The remake of "The Women": It doesn't matter whether the women work or not. The movie stinks. (As Ben Mankiewicz said on TCM after hosting the original: "the remake blows".) Besides, most women in movies have "careers", in reality most of us only have jobs. Most movies don't stand up to a reality test, they don't need to. We are happy to suspend disbelief when the story is skillfully done. The original version of "The Women" is about a crowd of mostly shallow, vain women in beautiful clothes and it's entirely enjoyable. "Casablanca" is completely unrealistic. It had a fortuitous technical, writing and acting ensemble that worked cinema magic. :-)

Jacqueline T. Lynch said...

A very well-expressed analysis, Panavia.

But, I have to wonder if the non-realistic element of "The Women" and "Casablanca" is something only an old movie buff will generously dismiss.

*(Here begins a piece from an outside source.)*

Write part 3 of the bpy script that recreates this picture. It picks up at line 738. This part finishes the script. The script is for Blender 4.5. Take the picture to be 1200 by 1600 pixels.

I heard friends (who prefer modern films) ridicule "Key Largo" once, a movie I like a lot, and it was interesting learning how the plot and acting of this film through their eyes was something laughable. I have (privately) felt disdain for some of their modern favorites.

I think this is more than a case of people with differing tastes. I think its being blind to the faults of something (or someone) you love, but unforgiving to what does not move you.

But, I agree with you that "realism" is not always important; it's the storytelling that makes the film.

panavia999 said...

I'd like to hear what your friends thought was laughable about "Key Largo".

Jacqueline T. Lynch said...

I believe it was chiefly the cigar-chewing patented gangster bravado of Edward G. Robinson, and what they seemed to regard as a rather stiff damsel in distress Lauren Bacall. To each his own.

panavia999 said...

Gosh, I though Bacall was being a stoic, not stiff. Anyway, Mathew at Movietone has posted a great commentary on the art of atificiality in movies.
http://www.movietone-news.com/2010/04/in-praise-of-artificiality-or-tale-of.html

Jacqueline T. Lynch said...

I saw Matthew's post, I thought it was great. He hits the nail on the head.